Carefully planned, sensitive schemes throughout Africa have attempted to bring about the necessary changes with a minimum of social tension and disruption. While insufficient progress has been made thus far to say that real changes are on the way, encouraging examples do exist.

. In Senegal and in Chad, pastoralists have cooperated in government-sponsored efforts and private initiatives to revegetate open rangeland. Traditional herders have planted trees in open spaces of the grass steppe, strictly on a voluntary basis and without compensation.

. In the Ngong hills of Kenya, local farmers now construct infiltration ditches and gully plugs and plant trees on their farmland to provide additional erosion protection.

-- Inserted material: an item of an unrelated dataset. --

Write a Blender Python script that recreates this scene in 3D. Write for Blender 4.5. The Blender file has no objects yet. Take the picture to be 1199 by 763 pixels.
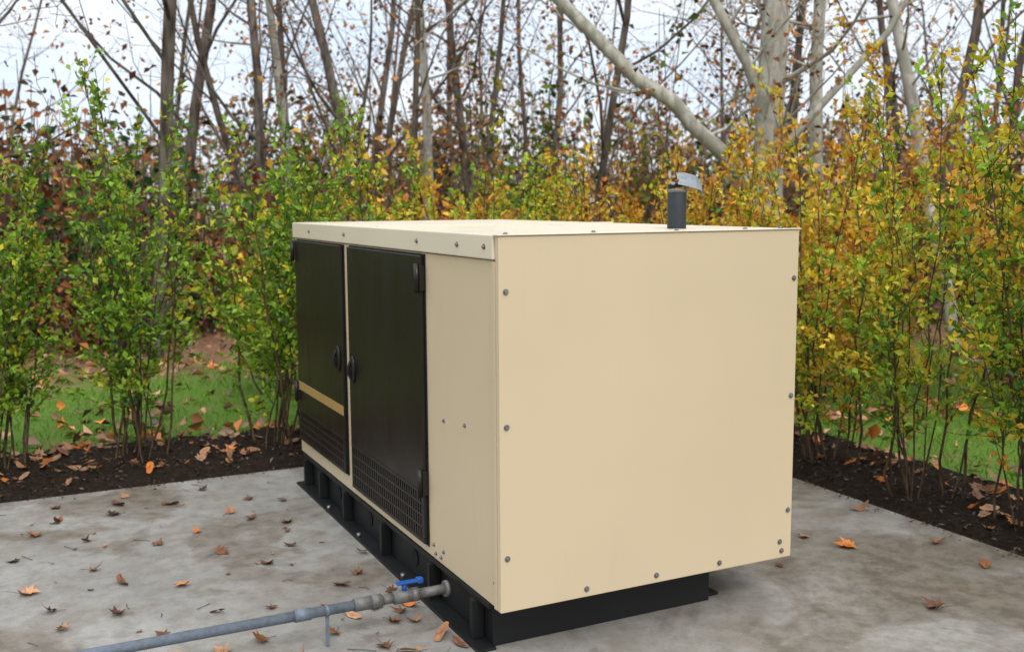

This initiative was based in part on a recently compiled "District Environmental Profile."

· In Niger, in the vicinity of a project where, with the help of the American private voluntary organization CARE, over 250 km of shelter belts have been planted in the last 6 years, villagers are putting pressure on the local administrators to help them carry out a similar project around their own fields.

Similar projects have been undertaken in other parts of arid and semiarid Africa. Subtle change is possible; some approaches do work. These limited success stories show, however, that new land use techniques must recognize, consider, and work within the basic social, economic, and cultural frameworks of the people involved. Agroforestry would appear to be almost uniquely capable of integrating these diverse environmental, social, and economic variables into coherent, stable systems of production.